To really appreciate how much the seemingly normal people of St. Paul love hockey, take a look at how they continue to support the Wild as the team finishes its second season in an unnerving display of expansion-team ineptitude. Take one recent loss to the New York Rangers, a 3-2 overtime gaffe that should have broken the hearts of 18,568 paying customers. Despite winning only twice in the preceding 14 games, and sinking in the Western Conference faster than a snowmobile on Lake Superior, they keep showing up for more.
What the hell is this? Why don’t these people behave like all the other sports fans around here and slink away to the ice shack once it’s obvious there’ll be no victory parades at the end of the rainbow? Here’s the answer, friends: There’s something about St. Paulites that breeds in them a near-insane loyalty to anyone or anything that works hard. Win or lose. Inept or exceptional. It doesn’t matter as long as they see you sweat.
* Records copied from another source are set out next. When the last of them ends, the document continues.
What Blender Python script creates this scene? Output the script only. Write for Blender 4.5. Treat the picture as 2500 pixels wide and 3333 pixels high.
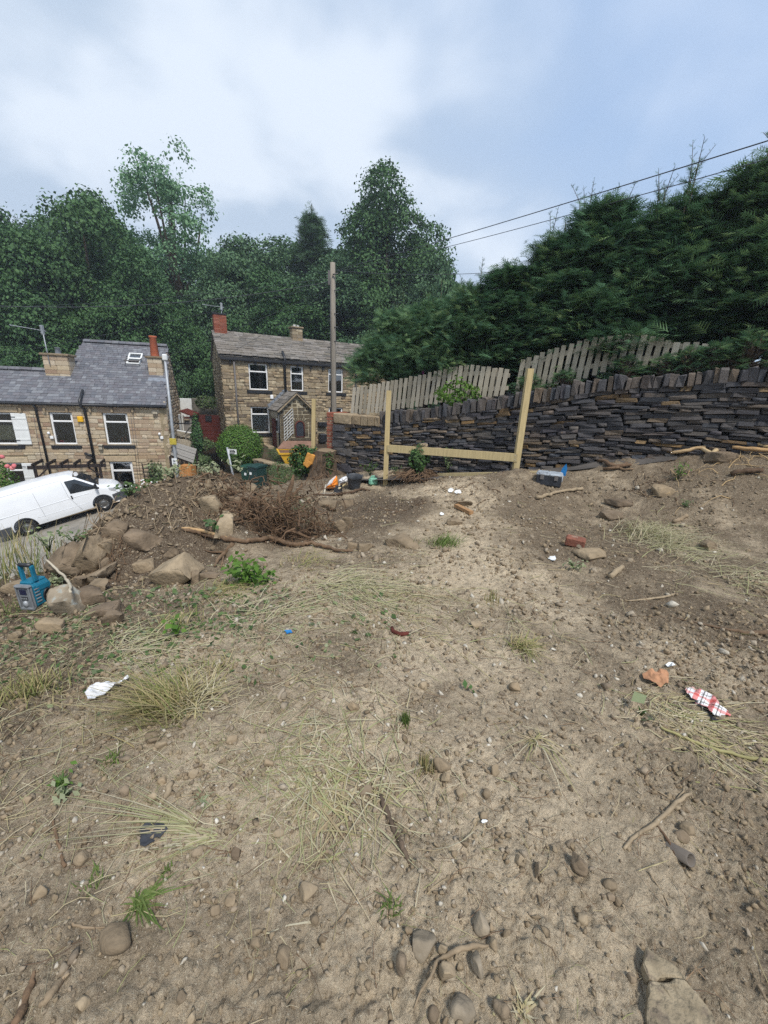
import bpy, bmesh, math, random
import numpy as np
from mathutils import Vector, Matrix
for _o in list(bpy.data.objects): bpy.data.objects.remove(_o)
S = bpy.context.scene
COL = S.collection
rng = np.random.default_rng(7)
random.seed(7)

# ------------------------------------------------------------------ camera
FPX, CX, CY = 1275.0, 1250.0, 1666.5          # focal length and centre in the 2500 x 3333 photo
_d = np.array([-160.0, 4180.0, FPX]); _d /= np.linalg.norm(_d)
_up = -_d
_yc = np.array([0, 0, 1.0]) - _up * _up[2]; _yc /= np.linalg.norm(_yc)
_xc = np.cross(_yc, _up)
RC = np.array([_xc, _yc, _up])                 # world = RC @ (x right, y down, z forward)
EYE = np.array([0.0, 0.0, 1.65])
cam_data = bpy.data.cameras.new('camera')
cam_data.sensor_fit = 'HORIZONTAL'; cam_data.sensor_width = 36.0
cam_data.lens = 36.0 * FPX / 2500.0
cam_data.clip_start = 0.05; cam_data.clip_end = 3000.0
cam = bpy.data.objects.new('camera', cam_data); COL.objects.link(cam)
_m = Matrix.Identity(4)
for _r in range(3):
    _m[_r][0] = RC[_r][0]; _m[_r][1] = -RC[_r][1]; _m[_r][2] = -RC[_r][2]; _m[_r][3] = EYE[_r]
cam.matrix_world = _m
S.camera = cam

# ------------------------------------------------------------------ sky, sun, exposure
SUN_EL, SUN_AZ = math.radians(56), math.radians(150)   # azimuth clockwise from +Y: high, behind the camera and to the right
world = bpy.data.worlds.new('World'); S.world = world; world.use_nodes = True
nt = world.node_tree; nt.nodes.clear()
def wn(t, **k):
    n = nt.nodes.new(t)
    for a, b in k.items(): setattr(n, a, b)
    return n
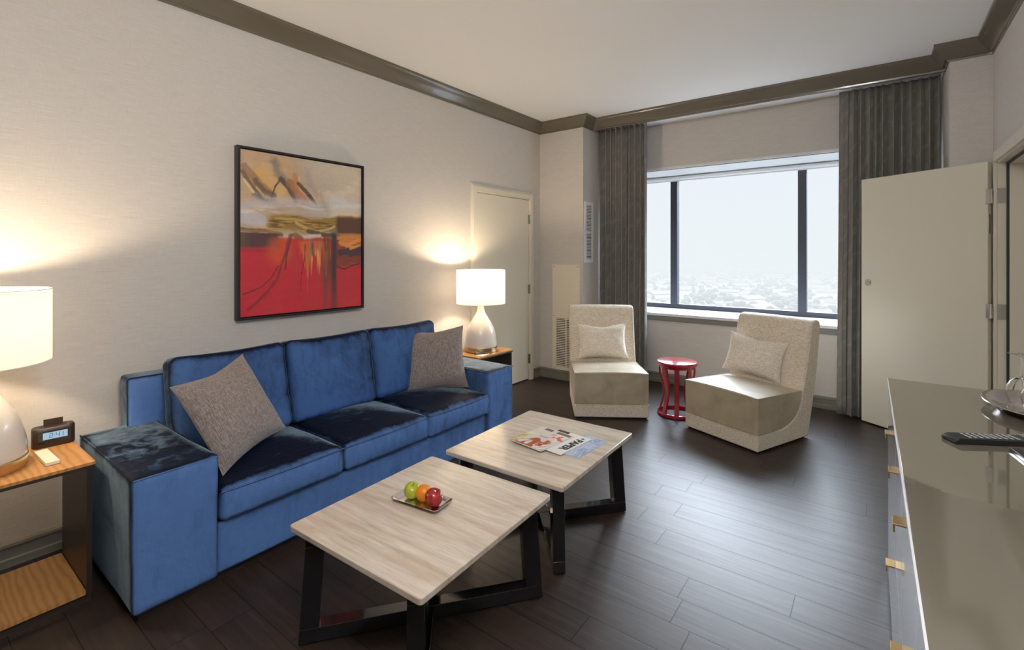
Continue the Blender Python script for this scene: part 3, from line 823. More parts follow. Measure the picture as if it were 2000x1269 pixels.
    stroke((104, 40, 46), [(.27, .70), (.21, .78), (.14, .83), (.02, .865)], .008, .8, .6, .02); stroke((100, 42, 44), [(.485, .56), (.48, .68), (.455, .75)], .006, .8, .5, .02); stroke((96, 30, 42), [(.46, .73), (.452, .86)], .005, .5, .6, .02)
    img = img * (.93 + .14 * hz[..., None]) * (.95 + .10 * hair[..., None])
    return np.clip(img, .002, .9)
def grid_mesh(name, nu, nv, P0, du, dv, cols, m, parent):
    """flat grid with per-vertex colours; P0 corner at u=0,v=0, du/dv full edge vectors"""
    u, v = np.meshgrid(np.linspace(0, 1, nu), np.linspace(0, 1, nv))
    co_ = np.array(P0) + u[..., None] * np.array(du) + v[..., None] * np.array(dv)
    idx = np.arange(nu * nv).reshape(nv, nu)
    f = np.stack([idx[:-1, :-1], idx[1:, :-1], idx[1:, 1:], idx[:-1, 1:]], -1).reshape(-1, 4)
    me = bpy.data.meshes.new(name); me.from_pydata(co_.reshape(-1, 3).tolist(), [], f.tolist())
    a = me.color_attributes.new('Col', 'FLOAT_COLOR', 'POINT'); a.data.foreach_set('color', np.concatenate([cols.reshape(-1, 3), np.ones((nu * nv, 1))], 1).astype(np.float32).ravel())
    me.materials.append(MAT[m]); me.update(); o = bpy.data.objects.new(name, me); C.objects.link(o); o.parent = parent; return o
def colour_grid(nu, nv, place, fn):
    bm = NB(); lay = bm.verts.layers.float_color.new('Col'); g = []
    for j in range(nv + 1):
        row = []
        for i in range(nu + 1):
            v = bm.verts.new(place(i / nu, j / nv)); q = fn(i / nu, j / nv); v[lay] = (*q[:3], 1); row.append(v)
        g.append(row)
    for j in range(nv):
        for i in range(nu): bm.faces.new((g[j][i], g[j + 1][i], g[j + 1][i + 1], g[j][i + 1]))
    return bm
pic = thing('framed_painting', 'large abstract painting of beige, gold and red in a thin black frame above the sofa', 'painting', (0, 1.807, 1.01))
PY0, PY1, PZ0, PZ1 = 1.352, 2.262, 1.012, 2.086
bm = NB(); fw = .014
box(bm, .002, .046, PY0, PY1, PZ0, PZ0 + fw); box(bm, .002, .046, PY0, PY1, PZ1 - fw, PZ1); box(bm, .002, .046, PY0, PY0 + fw, PZ0 + fw, PZ1 - fw); box(bm, .002, .046, PY1 - fw, PY1, PZ0 + fw, PZ1 - fw)
box(bm, .002, .012, PY0 + fw, PY1 - fw, PZ0 + fw, PZ1 - fw)
bmesh.ops.translate(bm, verts=bm.verts, vec=(0, -1.807, -1.01)); obj('picture_frame', bm, 'black_frame', pic)
a_, b_ = PY0 + fw + .006, PY1 - fw - .006; c0, c1 = PZ0 + fw + .006, PZ1 - fw - .006
grid_mesh('canvas', 360, 430, (.038, a_ - 1.807, c1 - 1.01), (0, b_ - a_, 0), (0, 0, c0 - c1), paint_canvas(360, 430), 'canvas', pic)
obj('canvas_edge', B(.012, .0375, a_ - 1.807, b_ - 1.807, c0 - 1.01, c1 - 1.01), 'black_frame', pic)

# ================================================================== sofa
SX, SY = .50, 1.79
sofa = thing('sofa', 'three-seat blue velvet sofa against the left wall under the painting', 'sofa', (SX, SY, 0))
def L(bm): bmesh.ops.translate(bm, verts=bm.verts, vec=(-SX, -SY, 0)); return bm
def wob(seed, a=.006, s=3.0):
    return lambda p: p + Vector((noise.noise(p * s + Vector((seed, 0, 0))), noise.noise(p * s + Vector((0, seed, 0))), noise.noise(p * s + Vector((0, 0, seed))))) * a
def soft(x0, x1, y0, y1, z0, z1, r, n=16, fn=None):
    bm = rbox(x1 - x0, y1 - y0, z1 - z0, r, n, fn)
    bmesh.ops.translate(bm, verts=bm.verts, vec=((x0 + x1) / 2, (y0 + y1) / 2, (z0 + z1) / 2)); return bm
for y0, y1, sd in ((.60, .90, 1), (2.70, 2.985, 2)):
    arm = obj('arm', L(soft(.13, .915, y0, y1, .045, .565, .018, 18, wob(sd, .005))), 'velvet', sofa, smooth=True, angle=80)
    e = .010
    ring = [(.13 + e, y0 + .004, .559), (.915 - .004, y0 + .004, .559), (.915 - .004, y1 - .004, .559), (.13 + e, y1 - .004, .559)]
    pts = []
    for k in range(3):
        A_, B_ = Vector(ring[k]), Vector(ring[k + 1])
        pts += [tuple(A_.lerp(B_, q / 10)) for q in range(10)]
    pts.append(ring[3])
    obj('piping', L(tube([(p[0], p[1], p[2]) for p in pts], .0042, 6)), 'velvet', arm, smooth=True)
obj('back_frame', L(soft(.045, .19, .775, 2.81, .045, .80, .02, 18, wob(5, .004))), 'velvet', sofa, smooth=True, angle=80)
obj('seat_rail', L(soft(.15, .895, .902, 2.698, .045, .268, .014, 18, wob(6, .003))), 'velvet', sofa, smooth=True, angle=80)
bm = NB(); box(bm, .16, .875, .63, .885, 0, .046); box(bm, .16, .86, .885, 2.715, 0, .046); box(bm, .16, .875, 2.715, 2.955, 0, .046)
obj('plinth', L(bm), 'dark_wood', sofa)
def seat_fn(sd):
    def f(p):
        q = Vector(p); u = q.x / .34; v = q.y / .295
        if q.z > 0: q.z += .036 * max(0, 1 - u * u) * max(0, 1 - v * v)
        q.x += .014 * max(0, 1 - v * v) * max(0, 1 - (q.z / .074) ** 2) * (1 if p.x > 0 else 0)
        rip = math.sin(q.y * 95 + sd * 2 + 3 * noise.noise(q * 9)) * .0034 * sst(.22, .33, q.x) * (1 if abs(q.z) < .065 else .3)
        q.x += rip
        return q + wob(sd, .005)(p) - p
    return f
for y0, y1, sd in ((.902, 1.508, 11), (1.508, 2.106, 12), (2.106, 2.715 - .018, 13)):
    x1 = .925
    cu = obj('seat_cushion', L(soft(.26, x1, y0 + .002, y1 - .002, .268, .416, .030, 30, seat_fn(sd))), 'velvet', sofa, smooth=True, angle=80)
    pts = [(.30 + (x1 - .012 - .30) * i / 12, y0 + .006, .407 + .0 * i) for i in range(12)] + [(x1 - .001 + .010 * (1 - ((i - 12) / 12) ** 2), y0 + .006 + (y1 - y0 - .012) * i / 24, .404) for i in range(25)] + [(x1 - .012 - (x1 - .312) * i / 12, y1 - .006, .407) for i in range(1, 12)]
    obj('piping', L(tube(pts, .0035, 6)), 'velvet', cu, smooth=True)
def back_fn(sd, h):
    def f(p):
        q = Vector(p); v = q.y / .295; w = q.z / (h / 2)
        if q.x > 0: q.x += .045 * max(0, 1 - v * v) * max(0, 1 - w * w * .7)
        q.z += (.012 * v * v - .004) * (1 if p.z > 0 else 0)
        cr = noise.noise(Vector((q.y * 4, q.z * 22 + sd, 3))) * .008 * sst(.5, .95, abs(v))
        q.x += cr + noise.noise(q * 5 + Vector((sd, 0, 0))) * .010
        q.y += noise.noise(Vector((q.x * 3, q.z * 14, sd))) * .006 * abs(v)
        return q
    return f
for y0, y1, sd in ((.90, 1.488, 21), (1.492, 2.084, 22), (2.088, 2.690, 23)):
    h = .48
    bm = rbox(.165, y1 - y0, h, .045, 26, back_fn(sd, h))
    bm.transform(T(.335, (y0 + y1) / 2, .425 + h / 2 - .012) @ Matrix.Rotation(-math.radians(11), 4, 'Y'))
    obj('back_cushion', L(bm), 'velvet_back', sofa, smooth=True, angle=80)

def throw(name, label, cat, pose, w, h, t, m, seed, dent=0.0, grp=None, push=0.0):
    x, y, z, yaw, pitch, roll = pose
    r = thing(name, label, cat, (x, y, z), 0, grp); 
    Mx = Matrix.Rotation(yaw, 4, 'Z') @ Matrix.Rotation(pitch, 4, 'Y') @ Matrix.Rotation(roll, 4, 'X')
    r.matrix_world = T(x, y, z) @ Mx @ T(push, 0, 0)
    obj('cushion_body', pillow_bm(w, h, t, seed, dent=dent), m, r, smooth='keep')
    obj('seam_piping', tube(pillow_edge(w, h, dent=dent), .0035, 6, closed=True, up=(1, 0, 0)), m, r, smooth=True)
    return r
throw('throw_pillow', 'grey brown square throw pillow leaning on the near end of the blue sofa', 'throw pillow', (.612, 1.080, .650, .42, -.50, .14), .455, .455, .080, 'throw', 3, .01, 'throw pillows on the sofa', .01)
throw('throw_pillow', 'grey brown square throw pillow on the far end of the sofa', 'throw pillow', (.52, 2.54, .636, -.72, -.30, .06), .455, .455, .08, 'throw', 9, .01, 'throw pillows on the sofa', .015)

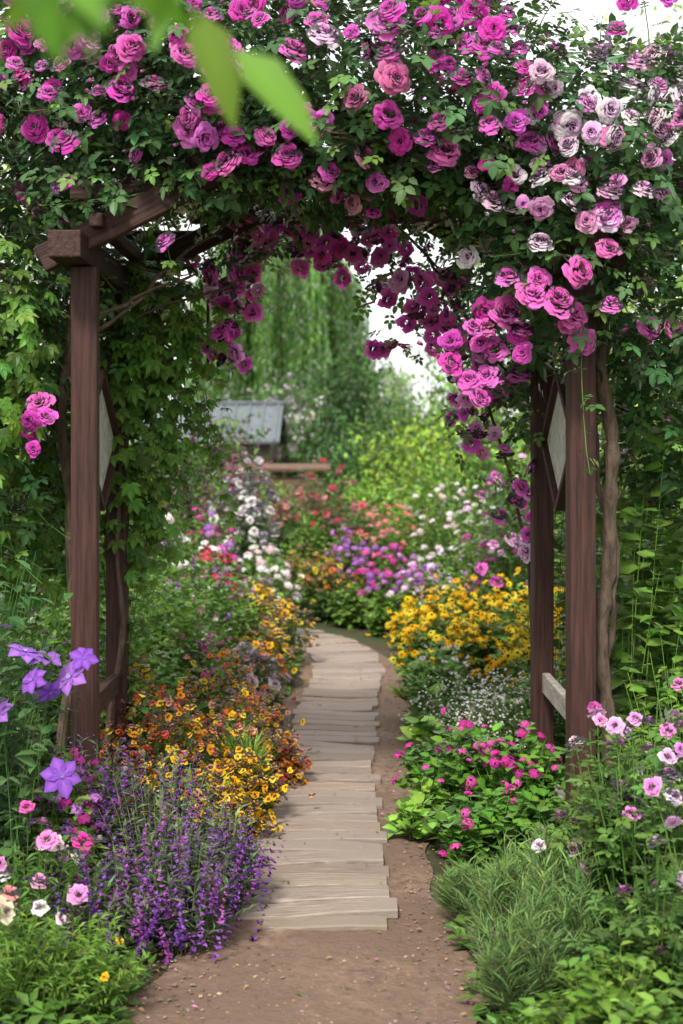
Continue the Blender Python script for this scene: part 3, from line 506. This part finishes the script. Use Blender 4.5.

Keep in mind that St. Paul has done this before: with the Minnesota Fighting Saints of the World Hockey Association in the freewheelin’ 1970s. Especially in 1974, the Saints united the city behind a sports team like never before. Crowds of 16,000 and more were common then, despite the fact that the Saints’ brand of hockey was an only sporadically successful combination of outrageous goon tactics and exciting offense. In fact, the Hanson Brothers of Slap Shot fame were Saints (though two of them were Carlsons in real life). It helped that league rules eliminated the red line and thus opened the game up to many long passes and spectacular breakaways.
But most of all, the Saints were a tough bunch of characters who worked extremely hard for very little money. And the St. Paul locals loved them like crazy.
“We had a real following of people that truly enjoyed us and everything we did,” says Glen Sonmor, the general manager and architect of the Saints. “I think it was the fact that we had a very entertaining team. We had some real super talents like Mike Walton, Dave Keon, and Jack McCarten. You start with great players. But then you add in a lot of fun and hard work and soon you had something you could build on.” And those loyal St. Paul fans?
“When we got near the end and it was obvious we were going to fold, they actually took up collections to try to keep us going. They organized drives to collect money for future season tickets. They did everything they could, but it wasn’t enough. Escalating salaries and shaky ownership did us in.”
Sonmor now figures it was all for the best. He looks at the Wild and marvels at how its marketing machine can do in one day what it took the Saints weeks to accomplish. But he agrees that the Wild are benefitting not so much from what the North Stars did (because not that many St. Paul folks actually supported the Bloomington-based Stars anyway), but from what the Saints did. They showed the hockey nuts of St. Paul that they could be big time.